Buah dari keputusan itu, negara diduga mengalami kerugian sekitar Rp 375 miliar. Uang tersebut merupakan pajak yang seharusnya diterima negara dari BCA. Inspektorat Jenderal Kementerian Keuangan pun bergerak. Mereka menggelar audit investigasi. Hasil audit investigasi ini kemudian digunakan Komisi Pemberantasan Korupsi (KPK) untuk menetapkan Hadi sebagai tersangka.
Hadi membantah mendapatkan imbalan dari BCA atas penerimaan keberatan wajib pajak tersebut.
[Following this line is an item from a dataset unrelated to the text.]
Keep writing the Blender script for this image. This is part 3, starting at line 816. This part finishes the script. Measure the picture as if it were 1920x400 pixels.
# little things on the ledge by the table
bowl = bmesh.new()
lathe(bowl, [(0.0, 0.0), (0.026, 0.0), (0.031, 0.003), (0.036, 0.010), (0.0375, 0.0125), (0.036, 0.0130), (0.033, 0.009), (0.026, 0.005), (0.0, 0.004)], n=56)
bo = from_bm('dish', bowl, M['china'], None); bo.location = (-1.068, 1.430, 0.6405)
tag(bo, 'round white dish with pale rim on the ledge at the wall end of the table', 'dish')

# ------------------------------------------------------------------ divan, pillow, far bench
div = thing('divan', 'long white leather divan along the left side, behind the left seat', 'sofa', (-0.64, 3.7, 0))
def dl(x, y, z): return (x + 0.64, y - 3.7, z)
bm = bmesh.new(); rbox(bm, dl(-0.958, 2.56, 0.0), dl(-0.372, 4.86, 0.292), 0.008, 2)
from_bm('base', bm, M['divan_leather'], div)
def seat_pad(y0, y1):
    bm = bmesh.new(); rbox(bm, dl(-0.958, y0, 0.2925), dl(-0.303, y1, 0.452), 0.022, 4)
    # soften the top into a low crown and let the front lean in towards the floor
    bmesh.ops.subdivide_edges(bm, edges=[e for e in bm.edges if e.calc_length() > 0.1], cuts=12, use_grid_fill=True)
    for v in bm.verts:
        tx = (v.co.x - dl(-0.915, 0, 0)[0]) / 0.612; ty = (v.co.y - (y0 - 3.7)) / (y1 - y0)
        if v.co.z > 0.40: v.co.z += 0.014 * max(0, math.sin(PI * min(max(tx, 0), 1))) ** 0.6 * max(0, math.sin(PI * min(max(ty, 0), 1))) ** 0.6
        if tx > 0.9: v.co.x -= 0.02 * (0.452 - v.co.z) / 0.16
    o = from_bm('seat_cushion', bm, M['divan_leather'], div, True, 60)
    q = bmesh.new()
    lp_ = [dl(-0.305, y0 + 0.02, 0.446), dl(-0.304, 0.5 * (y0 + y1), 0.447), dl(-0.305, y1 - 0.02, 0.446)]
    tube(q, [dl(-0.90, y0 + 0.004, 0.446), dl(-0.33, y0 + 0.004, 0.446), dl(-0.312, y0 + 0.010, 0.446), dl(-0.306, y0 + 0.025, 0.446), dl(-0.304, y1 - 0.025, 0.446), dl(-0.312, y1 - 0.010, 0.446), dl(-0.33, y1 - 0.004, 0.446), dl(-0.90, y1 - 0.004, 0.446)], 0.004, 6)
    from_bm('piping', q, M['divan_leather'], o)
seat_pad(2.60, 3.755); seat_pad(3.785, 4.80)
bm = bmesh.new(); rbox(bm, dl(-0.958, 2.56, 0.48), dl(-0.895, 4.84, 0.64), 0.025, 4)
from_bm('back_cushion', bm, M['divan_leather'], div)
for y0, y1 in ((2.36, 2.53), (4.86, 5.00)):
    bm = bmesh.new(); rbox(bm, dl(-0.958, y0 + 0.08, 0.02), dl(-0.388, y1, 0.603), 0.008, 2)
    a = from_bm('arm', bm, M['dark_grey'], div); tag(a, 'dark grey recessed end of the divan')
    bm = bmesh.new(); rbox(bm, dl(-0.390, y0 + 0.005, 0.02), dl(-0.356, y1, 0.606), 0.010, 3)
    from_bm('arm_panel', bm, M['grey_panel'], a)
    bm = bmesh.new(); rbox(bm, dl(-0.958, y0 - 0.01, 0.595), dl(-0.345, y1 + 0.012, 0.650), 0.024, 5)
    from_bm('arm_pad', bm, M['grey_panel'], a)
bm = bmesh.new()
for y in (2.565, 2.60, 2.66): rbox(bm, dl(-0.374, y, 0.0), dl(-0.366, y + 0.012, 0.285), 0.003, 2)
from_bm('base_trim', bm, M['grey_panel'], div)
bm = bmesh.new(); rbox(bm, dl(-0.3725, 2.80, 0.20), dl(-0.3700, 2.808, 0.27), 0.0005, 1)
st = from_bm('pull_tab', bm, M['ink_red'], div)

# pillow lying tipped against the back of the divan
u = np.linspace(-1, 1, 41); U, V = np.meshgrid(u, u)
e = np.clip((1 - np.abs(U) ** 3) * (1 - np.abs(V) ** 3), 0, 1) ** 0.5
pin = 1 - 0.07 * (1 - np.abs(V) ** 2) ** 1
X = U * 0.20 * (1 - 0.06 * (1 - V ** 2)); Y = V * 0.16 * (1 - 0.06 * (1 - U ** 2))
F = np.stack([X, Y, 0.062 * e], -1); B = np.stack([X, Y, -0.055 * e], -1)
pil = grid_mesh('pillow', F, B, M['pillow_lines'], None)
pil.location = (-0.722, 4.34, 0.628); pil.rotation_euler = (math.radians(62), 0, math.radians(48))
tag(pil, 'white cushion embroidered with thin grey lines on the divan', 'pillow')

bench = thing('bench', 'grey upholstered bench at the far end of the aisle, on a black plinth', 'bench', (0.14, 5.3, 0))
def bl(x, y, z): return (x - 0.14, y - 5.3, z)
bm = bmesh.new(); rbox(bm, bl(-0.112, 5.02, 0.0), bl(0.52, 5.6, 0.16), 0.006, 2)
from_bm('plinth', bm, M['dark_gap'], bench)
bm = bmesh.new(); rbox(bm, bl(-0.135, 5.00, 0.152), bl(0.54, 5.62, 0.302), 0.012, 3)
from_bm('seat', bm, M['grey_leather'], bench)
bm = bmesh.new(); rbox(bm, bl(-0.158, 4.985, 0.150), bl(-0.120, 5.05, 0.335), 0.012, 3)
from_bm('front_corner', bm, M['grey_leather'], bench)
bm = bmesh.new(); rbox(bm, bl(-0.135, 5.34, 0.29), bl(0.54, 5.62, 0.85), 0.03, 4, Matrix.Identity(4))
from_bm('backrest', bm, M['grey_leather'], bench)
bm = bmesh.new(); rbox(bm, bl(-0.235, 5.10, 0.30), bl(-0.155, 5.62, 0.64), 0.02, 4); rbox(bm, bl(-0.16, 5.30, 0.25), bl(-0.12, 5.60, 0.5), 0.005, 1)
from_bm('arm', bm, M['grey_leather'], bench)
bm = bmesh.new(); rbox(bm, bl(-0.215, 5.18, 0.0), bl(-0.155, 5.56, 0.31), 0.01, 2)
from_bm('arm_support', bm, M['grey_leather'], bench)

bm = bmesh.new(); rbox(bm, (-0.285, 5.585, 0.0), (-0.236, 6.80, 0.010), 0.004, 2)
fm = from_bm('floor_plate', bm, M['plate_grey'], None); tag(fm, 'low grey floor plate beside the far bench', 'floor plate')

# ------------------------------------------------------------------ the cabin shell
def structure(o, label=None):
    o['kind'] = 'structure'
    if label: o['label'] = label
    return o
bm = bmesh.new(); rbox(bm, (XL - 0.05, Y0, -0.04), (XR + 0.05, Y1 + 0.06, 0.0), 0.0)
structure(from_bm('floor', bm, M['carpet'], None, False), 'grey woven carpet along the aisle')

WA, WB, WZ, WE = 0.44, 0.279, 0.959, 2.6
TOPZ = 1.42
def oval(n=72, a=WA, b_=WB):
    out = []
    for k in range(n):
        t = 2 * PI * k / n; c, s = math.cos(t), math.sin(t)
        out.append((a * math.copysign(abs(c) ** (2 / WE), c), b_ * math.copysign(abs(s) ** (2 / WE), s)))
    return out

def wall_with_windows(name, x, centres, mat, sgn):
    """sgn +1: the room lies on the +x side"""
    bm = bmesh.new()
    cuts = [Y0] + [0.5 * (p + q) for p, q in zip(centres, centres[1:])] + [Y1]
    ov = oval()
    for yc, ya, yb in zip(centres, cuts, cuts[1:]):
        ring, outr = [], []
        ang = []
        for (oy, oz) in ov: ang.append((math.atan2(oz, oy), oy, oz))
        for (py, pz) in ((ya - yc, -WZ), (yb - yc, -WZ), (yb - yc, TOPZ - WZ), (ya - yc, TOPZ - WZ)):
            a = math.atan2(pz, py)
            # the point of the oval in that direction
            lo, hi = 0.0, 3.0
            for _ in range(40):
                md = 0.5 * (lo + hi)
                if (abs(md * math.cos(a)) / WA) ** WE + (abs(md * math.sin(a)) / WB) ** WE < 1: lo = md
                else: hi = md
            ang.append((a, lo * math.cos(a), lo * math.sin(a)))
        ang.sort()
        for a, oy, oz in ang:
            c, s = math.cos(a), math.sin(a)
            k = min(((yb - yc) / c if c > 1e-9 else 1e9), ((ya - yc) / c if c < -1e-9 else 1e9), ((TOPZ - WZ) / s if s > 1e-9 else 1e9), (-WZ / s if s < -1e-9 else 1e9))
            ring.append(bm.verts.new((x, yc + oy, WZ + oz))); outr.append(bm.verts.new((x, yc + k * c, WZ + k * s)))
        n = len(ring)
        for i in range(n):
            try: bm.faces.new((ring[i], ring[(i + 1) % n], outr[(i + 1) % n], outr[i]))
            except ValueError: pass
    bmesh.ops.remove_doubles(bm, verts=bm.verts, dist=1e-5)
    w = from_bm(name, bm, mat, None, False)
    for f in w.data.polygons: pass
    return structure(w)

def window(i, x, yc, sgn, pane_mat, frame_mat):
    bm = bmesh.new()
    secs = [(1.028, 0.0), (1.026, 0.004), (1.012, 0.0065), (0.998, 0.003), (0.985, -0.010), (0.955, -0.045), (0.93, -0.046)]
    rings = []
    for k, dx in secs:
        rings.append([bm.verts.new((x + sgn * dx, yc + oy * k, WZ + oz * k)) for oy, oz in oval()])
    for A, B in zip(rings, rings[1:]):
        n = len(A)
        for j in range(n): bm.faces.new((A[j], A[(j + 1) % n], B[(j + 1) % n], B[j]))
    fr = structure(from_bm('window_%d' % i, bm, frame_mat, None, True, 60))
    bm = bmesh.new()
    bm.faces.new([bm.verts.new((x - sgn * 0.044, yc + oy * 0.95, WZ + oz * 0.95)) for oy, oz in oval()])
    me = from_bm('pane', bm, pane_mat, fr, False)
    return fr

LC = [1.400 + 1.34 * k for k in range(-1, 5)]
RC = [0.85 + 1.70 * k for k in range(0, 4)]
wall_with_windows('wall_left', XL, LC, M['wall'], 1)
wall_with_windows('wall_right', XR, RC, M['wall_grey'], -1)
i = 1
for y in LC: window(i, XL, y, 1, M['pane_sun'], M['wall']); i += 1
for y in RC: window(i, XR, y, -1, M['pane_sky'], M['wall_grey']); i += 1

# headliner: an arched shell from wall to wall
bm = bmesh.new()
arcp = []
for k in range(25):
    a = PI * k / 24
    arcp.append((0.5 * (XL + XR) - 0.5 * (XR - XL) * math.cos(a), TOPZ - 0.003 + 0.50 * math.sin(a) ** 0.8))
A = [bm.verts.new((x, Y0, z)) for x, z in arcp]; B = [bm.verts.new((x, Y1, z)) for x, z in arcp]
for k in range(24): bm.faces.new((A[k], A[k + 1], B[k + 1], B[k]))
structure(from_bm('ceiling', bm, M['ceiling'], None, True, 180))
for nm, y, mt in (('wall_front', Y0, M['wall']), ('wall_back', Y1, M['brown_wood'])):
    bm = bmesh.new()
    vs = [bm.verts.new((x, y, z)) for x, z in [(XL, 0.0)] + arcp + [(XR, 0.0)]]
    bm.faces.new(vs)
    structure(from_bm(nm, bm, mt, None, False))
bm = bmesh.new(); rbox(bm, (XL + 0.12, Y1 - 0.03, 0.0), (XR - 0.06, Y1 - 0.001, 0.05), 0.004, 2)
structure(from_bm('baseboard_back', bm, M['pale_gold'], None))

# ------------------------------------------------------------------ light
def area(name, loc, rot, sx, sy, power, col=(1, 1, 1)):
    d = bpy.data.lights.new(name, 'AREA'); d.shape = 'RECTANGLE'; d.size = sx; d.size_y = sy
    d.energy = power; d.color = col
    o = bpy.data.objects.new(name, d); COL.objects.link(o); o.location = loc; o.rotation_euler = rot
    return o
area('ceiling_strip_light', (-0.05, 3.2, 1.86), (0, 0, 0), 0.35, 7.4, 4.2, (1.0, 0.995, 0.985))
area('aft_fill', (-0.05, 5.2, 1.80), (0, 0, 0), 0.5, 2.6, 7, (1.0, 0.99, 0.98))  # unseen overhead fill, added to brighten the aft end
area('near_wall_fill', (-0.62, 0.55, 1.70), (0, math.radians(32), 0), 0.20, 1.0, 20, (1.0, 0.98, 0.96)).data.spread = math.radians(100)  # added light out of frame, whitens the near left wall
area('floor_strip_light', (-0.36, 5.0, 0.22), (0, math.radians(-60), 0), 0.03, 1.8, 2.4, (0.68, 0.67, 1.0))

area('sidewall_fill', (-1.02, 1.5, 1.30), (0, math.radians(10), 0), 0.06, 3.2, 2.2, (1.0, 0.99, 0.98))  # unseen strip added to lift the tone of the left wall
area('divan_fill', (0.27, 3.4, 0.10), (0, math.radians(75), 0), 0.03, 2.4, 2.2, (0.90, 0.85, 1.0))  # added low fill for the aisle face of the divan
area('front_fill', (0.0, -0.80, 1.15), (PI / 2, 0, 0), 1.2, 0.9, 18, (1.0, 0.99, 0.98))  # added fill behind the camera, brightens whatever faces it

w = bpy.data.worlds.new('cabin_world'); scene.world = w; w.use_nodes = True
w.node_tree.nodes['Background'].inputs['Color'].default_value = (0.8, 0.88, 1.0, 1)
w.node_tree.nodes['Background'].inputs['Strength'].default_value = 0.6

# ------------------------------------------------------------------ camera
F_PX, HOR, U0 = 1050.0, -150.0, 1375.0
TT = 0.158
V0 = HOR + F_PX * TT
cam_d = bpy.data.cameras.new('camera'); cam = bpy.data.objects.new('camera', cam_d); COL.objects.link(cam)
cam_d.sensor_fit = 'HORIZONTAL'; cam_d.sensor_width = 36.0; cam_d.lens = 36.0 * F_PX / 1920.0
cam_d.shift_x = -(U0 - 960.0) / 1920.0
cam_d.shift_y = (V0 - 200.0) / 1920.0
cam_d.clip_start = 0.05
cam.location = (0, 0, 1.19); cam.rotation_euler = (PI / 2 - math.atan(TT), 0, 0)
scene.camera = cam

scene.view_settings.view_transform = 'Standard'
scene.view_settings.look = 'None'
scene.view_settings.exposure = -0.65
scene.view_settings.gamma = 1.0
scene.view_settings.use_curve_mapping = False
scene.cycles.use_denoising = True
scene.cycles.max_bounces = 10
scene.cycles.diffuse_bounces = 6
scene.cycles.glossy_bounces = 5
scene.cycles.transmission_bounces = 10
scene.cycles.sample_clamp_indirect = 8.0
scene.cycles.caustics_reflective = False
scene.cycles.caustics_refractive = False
Ia pun mengajukan praperadilan atas penetapan dirinya sebagai tersangka ke Pengadilan Negeri Jakarta Selatan. Ia terus berjuang hingga level Peninjauan Kembali (PK). Pada tanggal 13 Agustus 2018, MA menyatakan objek sengketa yaitu Laporan Hasil Audit Investigasi Inspektorat Bidang Investigasi (LHA IBI) Itjen Nomor LAP-33/IJ.9/2010 tanggal 17 Juni 2010 tentang Dugaan Penyalahgunaan Wewenang oleh Pejabat/ Pegawai DJP dalam Proses Pemeriksaan dan Keberatan PT BCA, dinyatakan batal, tidak berlaku, cacat hukum dan tidak sah.
Putusan PK itu juga berarti, habisnya upaya hukum dari Itjen Kemenkeu, dan juga Komisi Pemberantasan Korupsi (KPK) untuk mempergunakan LHA IBI tersebut sebagai alat bukti utama guna menjerat Hadi Poernomo dalam kasus keberatan pajak PT BCA yang disangkakan kepadanya.
Sejak mengorbitnya skandal pajak yang melibatkan Gayus, Kemenkeu berupaya melakukan sejumlah langkah reformasi birokrasi di lingkungan Ditjen Pajak. Gaji atau remunerasi untuk pegawai dinaikkan untuk mendorong perbaikan kinerja dan mengurangi keinginan untuk melakukan korupsi.
Toh itu tak cukup. Sampai sekarang masih saja ditemukan pegawai pajak yang melakukan korupsi. Korupsi utamanya terjadi karena faktor sistemik. Pengawasan di Ditjen Pajak masih lemah. Inspektorat Jenderal Kemenkeu dan KPK seharusnya membangun sistem pengawasan bagi kekayaan pejabat yang terindikasi memiliki kekayaan gemuk.
Satu hal yang terabaikan adalah aparat penegak hukum harus bertindak agresif mengejar para WP yang bermain mata dengan pejabat pajak. Sebab, kerugian negara terbesar ada di dana yang sebenarnya harus disetor ke kas negara.
Ah, jangan-jangan sudah diselesaikan secara diam-diam.